Do this » Output each line of the material exactly as it stands.
▬▬▬
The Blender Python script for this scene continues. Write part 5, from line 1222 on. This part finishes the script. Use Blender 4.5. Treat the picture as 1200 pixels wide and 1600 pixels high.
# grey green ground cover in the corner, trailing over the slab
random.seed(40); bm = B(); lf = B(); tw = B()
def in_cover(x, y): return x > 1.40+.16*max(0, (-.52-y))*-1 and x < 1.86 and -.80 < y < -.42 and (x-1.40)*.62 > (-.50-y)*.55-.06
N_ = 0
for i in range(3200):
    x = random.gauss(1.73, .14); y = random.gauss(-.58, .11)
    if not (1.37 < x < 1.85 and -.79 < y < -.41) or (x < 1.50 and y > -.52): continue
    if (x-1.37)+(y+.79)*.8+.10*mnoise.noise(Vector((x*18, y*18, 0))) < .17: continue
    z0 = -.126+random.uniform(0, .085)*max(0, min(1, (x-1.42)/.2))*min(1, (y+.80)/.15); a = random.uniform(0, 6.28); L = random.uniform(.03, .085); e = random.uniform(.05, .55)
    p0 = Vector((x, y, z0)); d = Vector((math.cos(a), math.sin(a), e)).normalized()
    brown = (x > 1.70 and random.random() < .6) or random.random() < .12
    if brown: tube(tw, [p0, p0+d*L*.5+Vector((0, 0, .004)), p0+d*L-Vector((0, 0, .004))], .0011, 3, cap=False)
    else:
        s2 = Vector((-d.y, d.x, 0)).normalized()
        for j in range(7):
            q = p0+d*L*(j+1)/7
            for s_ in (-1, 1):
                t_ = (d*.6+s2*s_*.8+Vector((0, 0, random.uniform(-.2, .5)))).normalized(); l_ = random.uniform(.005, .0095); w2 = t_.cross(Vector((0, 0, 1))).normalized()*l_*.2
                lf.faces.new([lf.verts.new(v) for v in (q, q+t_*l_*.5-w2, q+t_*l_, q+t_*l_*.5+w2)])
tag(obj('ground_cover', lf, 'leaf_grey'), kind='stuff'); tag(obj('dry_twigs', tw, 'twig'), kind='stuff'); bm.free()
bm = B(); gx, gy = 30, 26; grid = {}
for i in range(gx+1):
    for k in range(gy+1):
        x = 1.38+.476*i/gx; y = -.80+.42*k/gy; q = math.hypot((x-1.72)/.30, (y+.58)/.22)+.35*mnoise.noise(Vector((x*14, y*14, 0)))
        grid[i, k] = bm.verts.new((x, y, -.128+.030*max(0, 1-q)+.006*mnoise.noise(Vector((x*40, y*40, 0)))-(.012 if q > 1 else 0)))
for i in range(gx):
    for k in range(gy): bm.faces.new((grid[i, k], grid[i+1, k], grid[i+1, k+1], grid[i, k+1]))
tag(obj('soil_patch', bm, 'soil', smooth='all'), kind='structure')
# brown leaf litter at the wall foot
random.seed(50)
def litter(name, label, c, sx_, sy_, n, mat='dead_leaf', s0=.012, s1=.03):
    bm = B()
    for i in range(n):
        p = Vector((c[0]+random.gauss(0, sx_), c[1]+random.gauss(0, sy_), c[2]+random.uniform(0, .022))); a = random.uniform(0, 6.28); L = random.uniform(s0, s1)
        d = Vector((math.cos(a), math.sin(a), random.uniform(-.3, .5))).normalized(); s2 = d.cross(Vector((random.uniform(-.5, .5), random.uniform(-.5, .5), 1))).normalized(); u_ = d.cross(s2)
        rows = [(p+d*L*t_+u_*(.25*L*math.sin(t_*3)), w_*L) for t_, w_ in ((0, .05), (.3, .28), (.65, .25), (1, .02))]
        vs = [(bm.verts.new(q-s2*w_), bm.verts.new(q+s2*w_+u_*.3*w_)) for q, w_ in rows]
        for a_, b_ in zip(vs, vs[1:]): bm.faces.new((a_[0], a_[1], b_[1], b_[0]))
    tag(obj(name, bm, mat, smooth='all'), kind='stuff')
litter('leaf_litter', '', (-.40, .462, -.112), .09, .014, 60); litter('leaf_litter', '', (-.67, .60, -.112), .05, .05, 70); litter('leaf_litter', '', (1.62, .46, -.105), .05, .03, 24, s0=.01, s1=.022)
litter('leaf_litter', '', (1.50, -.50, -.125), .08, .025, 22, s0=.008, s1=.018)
▬▬▬
Complete output »
The Blender Python script for this scene continues. Write part 5, from line 1222 on. This part finishes the script. Use Blender 4.5. Treat the picture as 1200 pixels wide and 1600 pixels high.
# grey green ground cover in the corner, trailing over the slab
random.seed(40); bm = B(); lf = B(); tw = B()
def in_cover(x, y): return x > 1.40+.16*max(0, (-.52-y))*-1 and x < 1.86 and -.80 < y < -.42 and (x-1.40)*.62 > (-.50-y)*.55-.06
N_ = 0
for i in range(3200):
    x = random.gauss(1.73, .14); y = random.gauss(-.58, .11)
    if not (1.37 < x < 1.85 and -.79 < y < -.41) or (x < 1.50 and y > -.52): continue
    if (x-1.37)+(y+.79)*.8+.10*mnoise.noise(Vector((x*18, y*18, 0))) < .17: continue
    z0 = -.126+random.uniform(0, .085)*max(0, min(1, (x-1.42)/.2))*min(1, (y+.80)/.15); a = random.uniform(0, 6.28); L = random.uniform(.03, .085); e = random.uniform(.05, .55)
    p0 = Vector((x, y, z0)); d = Vector((math.cos(a), math.sin(a), e)).normalized()
    brown = (x > 1.70 and random.random() < .6) or random.random() < .12
    if brown: tube(tw, [p0, p0+d*L*.5+Vector((0, 0, .004)), p0+d*L-Vector((0, 0, .004))], .0011, 3, cap=False)
    else:
        s2 = Vector((-d.y, d.x, 0)).normalized()
        for j in range(7):
            q = p0+d*L*(j+1)/7
            for s_ in (-1, 1):
                t_ = (d*.6+s2*s_*.8+Vector((0, 0, random.uniform(-.2, .5)))).normalized(); l_ = random.uniform(.005, .0095); w2 = t_.cross(Vector((0, 0, 1))).normalized()*l_*.2
                lf.faces.new([lf.verts.new(v) for v in (q, q+t_*l_*.5-w2, q+t_*l_, q+t_*l_*.5+w2)])
tag(obj('ground_cover', lf, 'leaf_grey'), kind='stuff'); tag(obj('dry_twigs', tw, 'twig'), kind='stuff'); bm.free()
bm = B(); gx, gy = 30, 26; grid = {}
for i in range(gx+1):
    for k in range(gy+1):
        x = 1.38+.476*i/gx; y = -.80+.42*k/gy; q = math.hypot((x-1.72)/.30, (y+.58)/.22)+.35*mnoise.noise(Vector((x*14, y*14, 0)))
        grid[i, k] = bm.verts.new((x, y, -.128+.030*max(0, 1-q)+.006*mnoise.noise(Vector((x*40, y*40, 0)))-(.012 if q > 1 else 0)))
for i in range(gx):
    for k in range(gy): bm.faces.new((grid[i, k], grid[i+1, k], grid[i+1, k+1], grid[i, k+1]))
tag(obj('soil_patch', bm, 'soil', smooth='all'), kind='structure')
# brown leaf litter at the wall foot
random.seed(50)
def litter(name, label, c, sx_, sy_, n, mat='dead_leaf', s0=.012, s1=.03):
    bm = B()
    for i in range(n):
        p = Vector((c[0]+random.gauss(0, sx_), c[1]+random.gauss(0, sy_), c[2]+random.uniform(0, .022))); a = random.uniform(0, 6.28); L = random.uniform(s0, s1)
        d = Vector((math.cos(a), math.sin(a), random.uniform(-.3, .5))).normalized(); s2 = d.cross(Vector((random.uniform(-.5, .5), random.uniform(-.5, .5), 1))).normalized(); u_ = d.cross(s2)
        rows = [(p+d*L*t_+u_*(.25*L*math.sin(t_*3)), w_*L) for t_, w_ in ((0, .05), (.3, .28), (.65, .25), (1, .02))]
        vs = [(bm.verts.new(q-s2*w_), bm.verts.new(q+s2*w_+u_*.3*w_)) for q, w_ in rows]
        for a_, b_ in zip(vs, vs[1:]): bm.faces.new((a_[0], a_[1], b_[1], b_[0]))
    tag(obj(name, bm, mat, smooth='all'), kind='stuff')
litter('leaf_litter', '', (-.40, .462, -.112), .09, .014, 60); litter('leaf_litter', '', (-.67, .60, -.112), .05, .05, 70); litter('leaf_litter', '', (1.62, .46, -.105), .05, .03, 24, s0=.01, s1=.022)
litter('leaf_litter', '', (1.50, -.50, -.125), .08, .025, 22, s0=.008, s1=.018)